» **EXERCISE REQUIREMENTS**: Please transcribe the records precisely; pictures stay out of your copy.
--- start of RECORD EXTRACTS ---
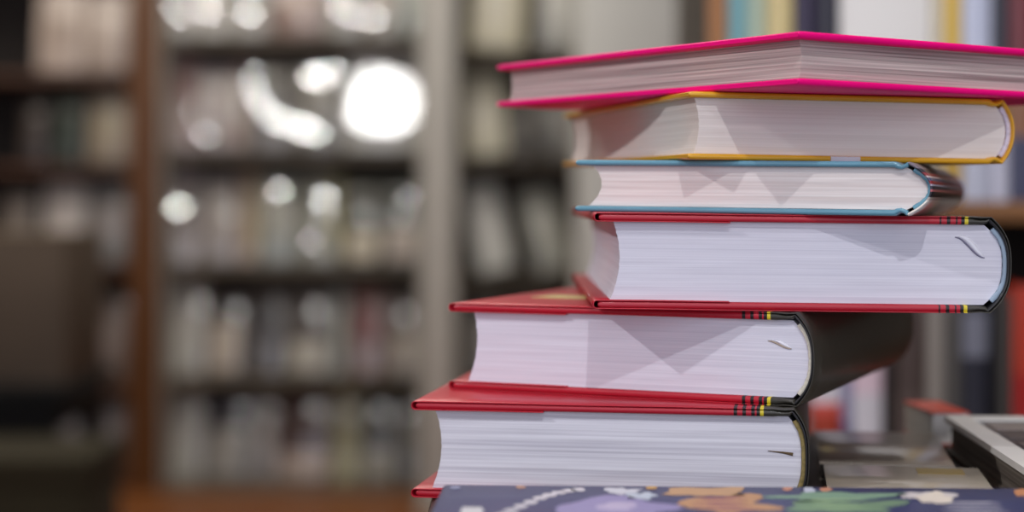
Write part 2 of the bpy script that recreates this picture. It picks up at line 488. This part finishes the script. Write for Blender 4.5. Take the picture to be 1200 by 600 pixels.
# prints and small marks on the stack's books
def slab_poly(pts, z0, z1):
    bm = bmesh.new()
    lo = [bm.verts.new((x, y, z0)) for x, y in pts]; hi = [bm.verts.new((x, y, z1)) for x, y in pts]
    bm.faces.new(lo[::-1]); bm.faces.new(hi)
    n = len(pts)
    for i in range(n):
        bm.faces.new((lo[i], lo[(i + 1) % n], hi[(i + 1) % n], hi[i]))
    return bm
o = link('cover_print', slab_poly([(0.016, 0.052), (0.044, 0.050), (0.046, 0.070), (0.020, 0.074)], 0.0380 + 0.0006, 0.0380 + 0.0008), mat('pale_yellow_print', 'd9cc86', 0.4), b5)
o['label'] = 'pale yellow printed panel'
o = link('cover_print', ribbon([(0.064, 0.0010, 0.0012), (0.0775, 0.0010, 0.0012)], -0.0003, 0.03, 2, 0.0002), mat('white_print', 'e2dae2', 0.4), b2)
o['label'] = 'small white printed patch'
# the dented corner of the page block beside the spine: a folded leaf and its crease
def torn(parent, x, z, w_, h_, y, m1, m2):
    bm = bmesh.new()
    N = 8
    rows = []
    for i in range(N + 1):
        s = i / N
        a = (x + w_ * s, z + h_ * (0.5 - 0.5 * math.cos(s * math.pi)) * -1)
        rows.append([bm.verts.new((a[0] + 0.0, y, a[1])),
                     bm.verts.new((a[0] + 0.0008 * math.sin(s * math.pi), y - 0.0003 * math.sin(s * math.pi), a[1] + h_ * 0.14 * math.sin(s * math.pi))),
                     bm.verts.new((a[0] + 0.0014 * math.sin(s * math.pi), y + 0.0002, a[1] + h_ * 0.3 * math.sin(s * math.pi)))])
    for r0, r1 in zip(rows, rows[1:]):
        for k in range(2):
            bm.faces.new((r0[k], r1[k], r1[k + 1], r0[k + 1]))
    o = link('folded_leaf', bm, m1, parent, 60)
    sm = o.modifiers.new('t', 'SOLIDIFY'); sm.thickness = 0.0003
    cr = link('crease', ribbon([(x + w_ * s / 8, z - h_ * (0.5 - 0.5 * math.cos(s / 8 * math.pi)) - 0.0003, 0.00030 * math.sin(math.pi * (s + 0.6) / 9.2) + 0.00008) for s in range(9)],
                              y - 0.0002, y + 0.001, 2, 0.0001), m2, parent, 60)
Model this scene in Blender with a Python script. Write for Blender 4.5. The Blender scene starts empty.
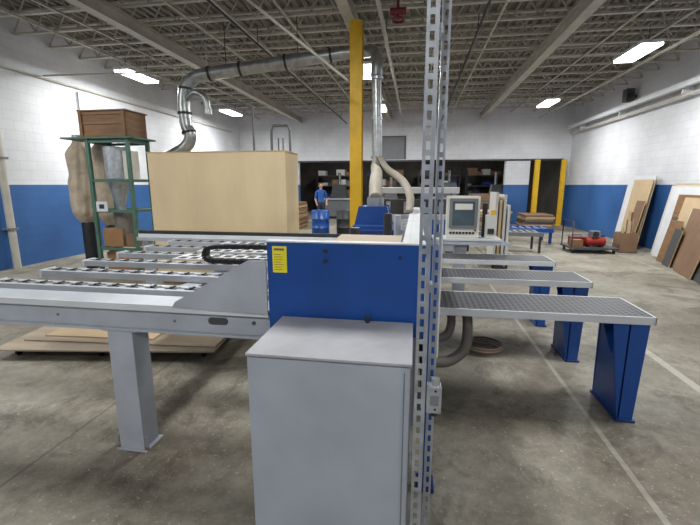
--- end of RECORD EXTRACTS ---
» **WRITTEN SOLUTION**:
Write part 2 of the bpy script that recreates this picture. It picks up at line 488. This part finishes the script. Write for Blender 4.5. Take the picture to be 1200 by 600 pixels.
# prints and small marks on the stack's books
def slab_poly(pts, z0, z1):
    bm = bmesh.new()
    lo = [bm.verts.new((x, y, z0)) for x, y in pts]; hi = [bm.verts.new((x, y, z1)) for x, y in pts]
    bm.faces.new(lo[::-1]); bm.faces.new(hi)
    n = len(pts)
    for i in range(n):
        bm.faces.new((lo[i], lo[(i + 1) % n], hi[(i + 1) % n], hi[i]))
    return bm
o = link('cover_print', slab_poly([(0.016, 0.052), (0.044, 0.050), (0.046, 0.070), (0.020, 0.074)], 0.0380 + 0.0006, 0.0380 + 0.0008), mat('pale_yellow_print', 'd9cc86', 0.4), b5)
o['label'] = 'pale yellow printed panel'
o = link('cover_print', ribbon([(0.064, 0.0010, 0.0012), (0.0775, 0.0010, 0.0012)], -0.0003, 0.03, 2, 0.0002), mat('white_print', 'e2dae2', 0.4), b2)
o['label'] = 'small white printed patch'
# the dented corner of the page block beside the spine: a folded leaf and its crease
def torn(parent, x, z, w_, h_, y, m1, m2):
    bm = bmesh.new()
    N = 8
    rows = []
    for i in range(N + 1):
        s = i / N
        a = (x + w_ * s, z + h_ * (0.5 - 0.5 * math.cos(s * math.pi)) * -1)
        rows.append([bm.verts.new((a[0] + 0.0, y, a[1])),
                     bm.verts.new((a[0] + 0.0008 * math.sin(s * math.pi), y - 0.0003 * math.sin(s * math.pi), a[1] + h_ * 0.14 * math.sin(s * math.pi))),
                     bm.verts.new((a[0] + 0.0014 * math.sin(s * math.pi), y + 0.0002, a[1] + h_ * 0.3 * math.sin(s * math.pi)))])
    for r0, r1 in zip(rows, rows[1:]):
        for k in range(2):
            bm.faces.new((r0[k], r1[k], r1[k + 1], r0[k + 1]))
    o = link('folded_leaf', bm, m1, parent, 60)
    sm = o.modifiers.new('t', 'SOLIDIFY'); sm.thickness = 0.0003
    cr = link('crease', ribbon([(x + w_ * s / 8, z - h_ * (0.5 - 0.5 * math.cos(s / 8 * math.pi)) - 0.0003, 0.00030 * math.sin(math.pi * (s + 0.6) / 9.2) + 0.00008) for s in range(9)],
                              y - 0.0002, y + 0.001, 2, 0.0001), m2, parent, 60)
Model this scene in Blender with a Python script. Write for Blender 4.5. The Blender scene starts empty.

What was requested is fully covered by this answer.